» **DATA EXCERPT**:
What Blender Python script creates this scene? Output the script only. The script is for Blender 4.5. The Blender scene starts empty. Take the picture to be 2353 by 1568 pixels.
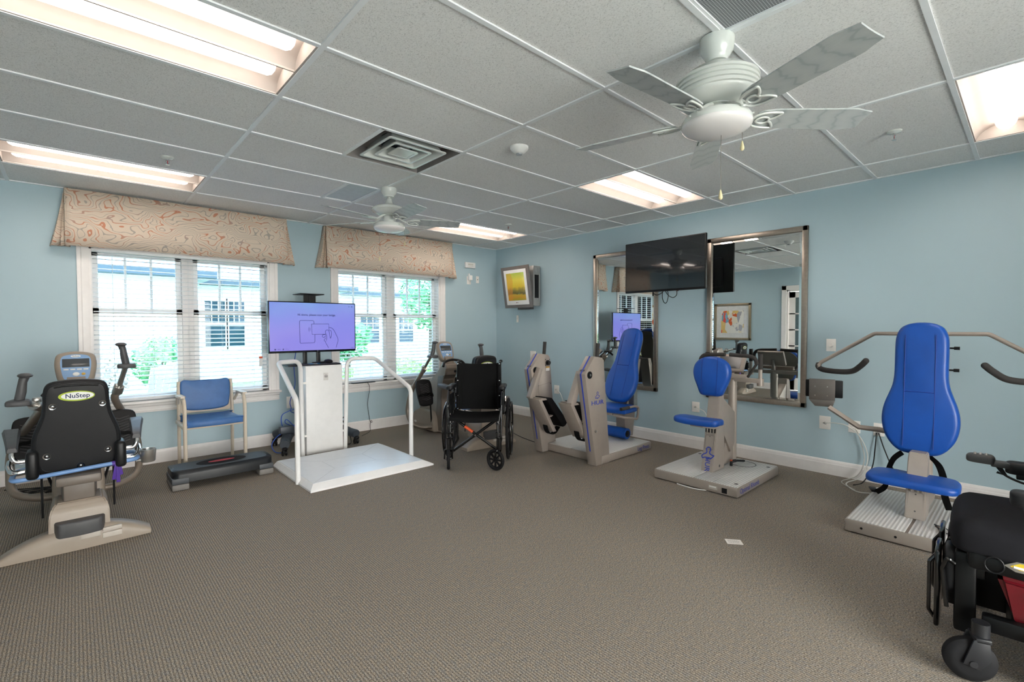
import bpy, bmesh, math, random
from mathutils import Vector, Matrix
random.seed(7)
R = math.radians; pi = math.pi; sin = math.sin; cos = math.cos
SC = bpy.context.scene; COL = SC.collection
V = Vector
ZC, XR, YB, XL, YF = 2.551, 4.959, 5.790, -1.03, -2.75   # ceiling height, right, window, left and near walls
GX, GY = 0.8292, 0.9182                                  # origin of the ceiling grid

# ------------------------------------------------------------------ geometry helpers
def nb(): return bmesh.new()
def merge(dst, src, M=None, mi=None):
    bmesh.ops.recalc_face_normals(src, faces=src.faces[:])
    vm = {}
    for v in src.verts: vm[v] = dst.verts.new(M @ v.co if M else v.co)
    for f in src.faces:
        try: g = dst.faces.new([vm[v] for v in f.verts])
        except ValueError: continue
        g.material_index = f.material_index if mi is None else mi
    src.free(); return dst
def box(bm, x0, x1, y0, y1, z0, z1, r=0, seg=2, M=None, mi=0):
    t = nb(); vs = [t.verts.new((x, y, z)) for x in (x0, x1) for y in (y0, y1) for z in (z0, z1)]
    for f in ((0,1,3,2),(4,6,7,5),(0,4,5,1),(2,3,7,6),(0,2,6,4),(1,5,7,3)): t.faces.new([vs[i] for i in f])
    if r:
        r = min(r, .49*min(abs(x1-x0), abs(y1-y0), abs(z1-z0)))
        bmesh.ops.bevel(t, geom=t.edges[:], offset=r, segments=seg, affect='EDGES', profile=.5)
    return merge(bm, t, M, mi)
def ext(bm, pts, axis, a, b, r=0, seg=2, M=None, mi=0):
    """extrude a closed outline along an axis; pts are (y,z) for x, (x,z) for y, (x,y) for z"""
    t = nb()
    def P(p, d): return {'x': (d, p[0], p[1]), 'y': (p[0], d, p[1]), 'z': (p[0], p[1], d)}[axis]
    A = [t.verts.new(P(p, a)) for p in pts]; B = [t.verts.new(P(p, b)) for p in pts]
    n = len(pts); t.faces.new(A); t.faces.new(B)
    for i in range(n): t.faces.new((A[i], A[(i+1) % n], B[(i+1) % n], B[i]))
    if r: bmesh.ops.bevel(t, geom=t.edges[:], offset=r, segments=seg, affect='EDGES', profile=.5, clamp_overlap=True)
    return merge(bm, t, M, mi)
def fillet(pts, fil, k=6):
    pts = [V(p) for p in pts]; out = [pts[0]]
    for i in range(1, len(pts)-1):
        p = pts[i]; a = pts[i-1]-p; b = pts[i+1]-p; la, lb = a.length, b.length
        a.normalize(); b.normalize(); ang = a.angle(b, pi)
        if ang > pi-.05: out.append(p); continue
        d = min(fil/math.tan(ang/2), la*.48, lb*.48)
        q0, q1 = p+a*d, p+b*d
        for j in range(k+1):
            s = j/k; out.append(q0*(1-s)**2 + p*2*s*(1-s) + q1*s*s)
    out.append(pts[-1]); return out
def spl(pts, n=8, closed=False):
    pts = [V(p) for p in pts]; N = len(pts); out = []
    for i in range(N if closed else N-1):
        if closed: p0, p1, p2, p3 = (pts[(i+k-1) % N] for k in range(4))
        else: p0, p1, p2, p3 = pts[max(i-1,0)], pts[i], pts[i+1], pts[min(i+2,N-1)]
        for j in range(n):
            t = j/n
            out.append(.5*((2*p1)+(p2-p0)*t+(2*p0-5*p1+4*p2-p3)*t*t+(3*p1-p0-3*p2+p3)*t**3))
    if not closed: out.append(pts[-1])
    return out
def tube(bm, pts, r, n=12, fil=0, closed=False, M=None, mi=0, rr=None, flat=1.0):
    pts = [V(p) for p in pts]
    if fil: pts = fillet(pts, fil)
    q = [pts[0]]
    for p in pts[1:]:
        if (p-q[-1]).length > 1e-5: q.append(p)
    pts = q; N = len(pts); t = nb(); T = []
    for i in range(N):
        if closed: d = pts[(i+1) % N]-pts[i-1]
        else: d = pts[min(i+1,N-1)]-pts[max(i-1,0)]
        T.append(d.normalized())
    u = T[0].orthogonal().normalized()
    if abs(T[0].z) < .9: u = (V((0,0,1))-T[0]*T[0].z).normalized()
    rings = []
    for i in range(N):
        if i: u = (u-T[i]*u.dot(T[i])).normalized()
        w = T[i].cross(u); rad = rr[i*(len(rr)-1)//max(N-1,1)] if rr else r
        rings.append([t.verts.new(pts[i]+(u*cos(2*pi*k/n)*flat+w*sin(2*pi*k/n))*rad) for k in range(n)])
    for i in range(N if closed else N-1):
        a, b = rings[i], rings[(i+1) % N]
        for k in range(n): t.faces.new((a[k], a[(k+1) % n], b[(k+1) % n], b[k]))
    if not closed: t.faces.new(rings[0][::-1]); t.faces.new(rings[-1])
    return merge(bm, t, M, mi)
def band(bm, pts, side, w, th, M=None, mi=0):
    """flat strap of width w (along side) and thickness th swept along pts"""
    pts = [V(p) for p in pts]; side = V(side).normalized(); t = nb(); rings = []
    for i, p in enumerate(pts):
        d = (pts[min(i+1,len(pts)-1)]-pts[max(i-1,0)]).normalized(); nrm = d.cross(side).normalized()
        s = nrm.cross(d).normalized()
        rings.append([t.verts.new(p+s*a*w/2+nrm*b*th/2) for a, b in ((-1,-1),(1,-1),(1,1),(-1,1))])
    for a, b in zip(rings, rings[1:]):
        for k in range(4): t.faces.new((a[k], a[(k+1) % 4], b[(k+1) % 4], b[k]))
    t.faces.new(rings[0]); t.faces.new(rings[-1])
    return merge(bm, t, M, mi)
def lathe(bm, prof, n=28, M=None, mi=0):
    t = nb(); rings = []
    for r, z in prof:
        if r < 1e-6: rings.append([t.verts.new((0,0,z))])
        else: rings.append([t.verts.new((r*cos(2*pi*k/n), r*sin(2*pi*k/n), z)) for k in range(n)])
    for a, b in zip(rings, rings[1:]):
        for k in range(n):
            if len(a) == 1 and len(b) == 1: continue
            if len(a) == 1: t.faces.new((a[0], b[k], b[(k+1) % n]))
            elif len(b) == 1: t.faces.new((a[k], a[(k+1) % n], b[0]))
            else: t.faces.new((a[k], a[(k+1) % n], b[(k+1) % n], b[k]))
    for e in (rings[0], rings[-1]):
        if len(e) > 1: t.faces.new(e)
    return merge(bm, t, M, mi)
def loft(bm, secs, M=None, mi=0, cap=True):
    t = nb(); rings = [[t.verts.new(p) for p in s] for s in secs]; n = len(secs[0])
    for a, b in zip(rings, rings[1:]):
        for k in range(n): t.faces.new((a[k], a[(k+1) % n], b[(k+1) % n], b[k]))
    if cap: t.faces.new(rings[0]); t.faces.new(rings[-1])
    return merge(bm, t, M, mi)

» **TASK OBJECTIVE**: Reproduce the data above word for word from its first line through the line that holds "GX, GY = 0.8292, 0.9182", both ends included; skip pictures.

» **IN RESPONSE**:
What Blender Python script creates this scene? Output the script only. The script is for Blender 4.5. The Blender scene starts empty. Take the picture to be 2353 by 1568 pixels.
import bpy, bmesh, math, random
from mathutils import Vector, Matrix
random.seed(7)
R = math.radians; pi = math.pi; sin = math.sin; cos = math.cos
SC = bpy.context.scene; COL = SC.collection
V = Vector
ZC, XR, YB, XL, YF = 2.551, 4.959, 5.790, -1.03, -2.75   # ceiling height, right, window, left and near walls
GX, GY = 0.8292, 0.9182                                  # origin of the ceiling grid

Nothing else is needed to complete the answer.